■ **What you are asked to do**
Look for the word "finishes" in each line and report the count of matching lines, with nothing added.

■ **Dataset content**
★ ★ ★ ★

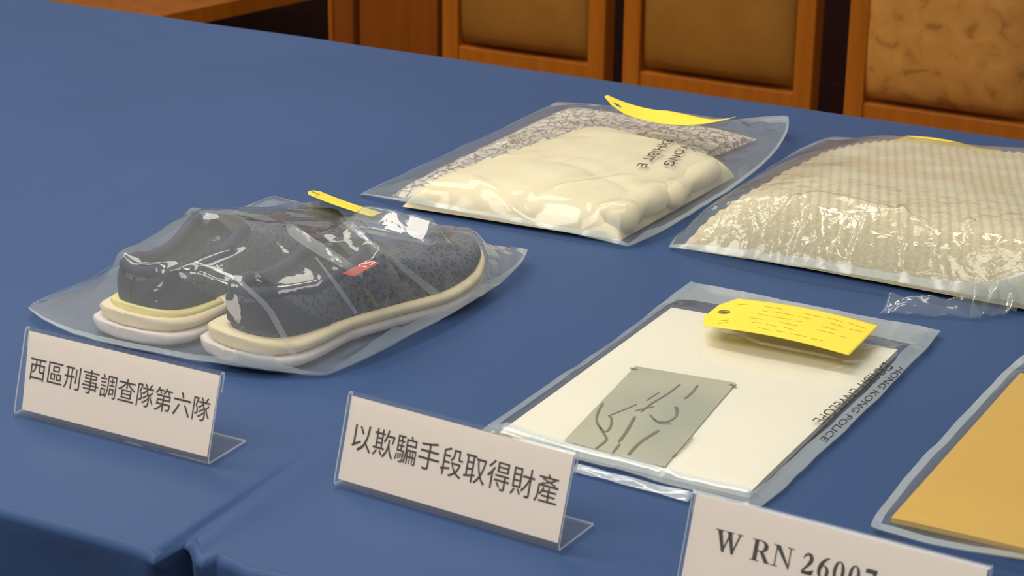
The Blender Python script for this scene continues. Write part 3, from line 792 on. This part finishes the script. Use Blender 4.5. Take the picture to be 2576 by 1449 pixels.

★ ★ ★ ★

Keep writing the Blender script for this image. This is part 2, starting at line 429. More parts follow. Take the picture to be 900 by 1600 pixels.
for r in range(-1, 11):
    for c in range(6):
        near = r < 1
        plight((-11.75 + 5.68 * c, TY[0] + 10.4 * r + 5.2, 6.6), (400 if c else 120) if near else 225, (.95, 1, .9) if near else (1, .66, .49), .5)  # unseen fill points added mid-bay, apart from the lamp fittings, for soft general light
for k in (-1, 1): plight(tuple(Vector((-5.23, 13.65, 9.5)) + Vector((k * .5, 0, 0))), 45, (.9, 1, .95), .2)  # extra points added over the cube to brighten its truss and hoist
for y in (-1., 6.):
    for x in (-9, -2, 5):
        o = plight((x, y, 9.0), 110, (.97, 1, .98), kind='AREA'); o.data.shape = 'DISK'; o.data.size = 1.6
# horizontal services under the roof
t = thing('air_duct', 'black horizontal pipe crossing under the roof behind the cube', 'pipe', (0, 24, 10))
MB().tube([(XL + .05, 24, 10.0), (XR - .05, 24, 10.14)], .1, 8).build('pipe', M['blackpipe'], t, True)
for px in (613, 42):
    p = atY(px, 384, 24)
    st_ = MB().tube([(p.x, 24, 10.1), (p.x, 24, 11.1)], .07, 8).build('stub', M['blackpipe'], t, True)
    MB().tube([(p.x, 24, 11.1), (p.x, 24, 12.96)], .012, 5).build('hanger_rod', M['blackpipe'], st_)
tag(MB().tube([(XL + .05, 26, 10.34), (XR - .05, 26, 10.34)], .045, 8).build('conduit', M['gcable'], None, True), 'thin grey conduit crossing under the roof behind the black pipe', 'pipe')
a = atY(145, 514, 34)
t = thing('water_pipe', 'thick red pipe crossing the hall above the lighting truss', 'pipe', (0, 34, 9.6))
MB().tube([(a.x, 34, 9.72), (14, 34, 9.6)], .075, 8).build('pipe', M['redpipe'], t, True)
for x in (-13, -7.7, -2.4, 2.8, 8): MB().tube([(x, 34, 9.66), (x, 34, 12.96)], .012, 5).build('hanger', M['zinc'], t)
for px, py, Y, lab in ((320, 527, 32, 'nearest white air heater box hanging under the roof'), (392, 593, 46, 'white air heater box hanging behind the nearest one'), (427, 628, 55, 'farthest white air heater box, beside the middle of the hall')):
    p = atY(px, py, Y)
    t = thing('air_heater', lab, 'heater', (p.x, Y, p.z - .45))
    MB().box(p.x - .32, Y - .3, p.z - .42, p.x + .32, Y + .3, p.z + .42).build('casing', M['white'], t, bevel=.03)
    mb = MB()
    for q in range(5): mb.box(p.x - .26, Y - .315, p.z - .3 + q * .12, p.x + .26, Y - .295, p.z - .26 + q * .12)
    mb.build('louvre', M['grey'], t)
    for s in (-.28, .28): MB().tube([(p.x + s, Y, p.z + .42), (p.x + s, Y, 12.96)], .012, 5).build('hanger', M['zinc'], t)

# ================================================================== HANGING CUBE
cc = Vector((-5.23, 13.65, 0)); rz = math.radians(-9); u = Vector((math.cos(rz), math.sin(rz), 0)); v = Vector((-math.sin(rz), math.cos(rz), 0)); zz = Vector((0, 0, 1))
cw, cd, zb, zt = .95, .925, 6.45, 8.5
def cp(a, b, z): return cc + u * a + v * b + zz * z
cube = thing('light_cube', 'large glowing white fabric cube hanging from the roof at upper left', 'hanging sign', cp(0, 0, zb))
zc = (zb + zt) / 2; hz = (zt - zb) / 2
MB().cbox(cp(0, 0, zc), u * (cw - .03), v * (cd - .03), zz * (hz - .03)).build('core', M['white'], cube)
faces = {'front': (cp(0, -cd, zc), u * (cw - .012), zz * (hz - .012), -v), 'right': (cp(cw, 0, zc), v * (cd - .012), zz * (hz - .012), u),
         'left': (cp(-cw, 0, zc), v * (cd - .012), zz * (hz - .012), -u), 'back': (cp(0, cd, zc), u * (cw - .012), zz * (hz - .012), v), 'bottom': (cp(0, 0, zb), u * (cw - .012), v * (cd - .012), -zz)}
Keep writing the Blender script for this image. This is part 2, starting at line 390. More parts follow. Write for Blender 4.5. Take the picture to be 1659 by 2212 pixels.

★ ★ ★ ★

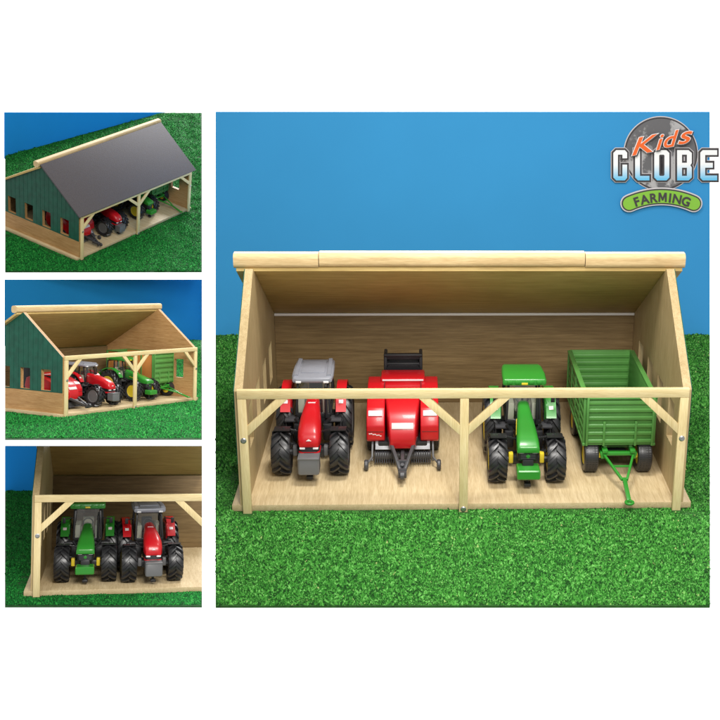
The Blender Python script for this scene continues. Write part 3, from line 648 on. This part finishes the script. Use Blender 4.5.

★ ★ ★ ★

■ **Task solution**
2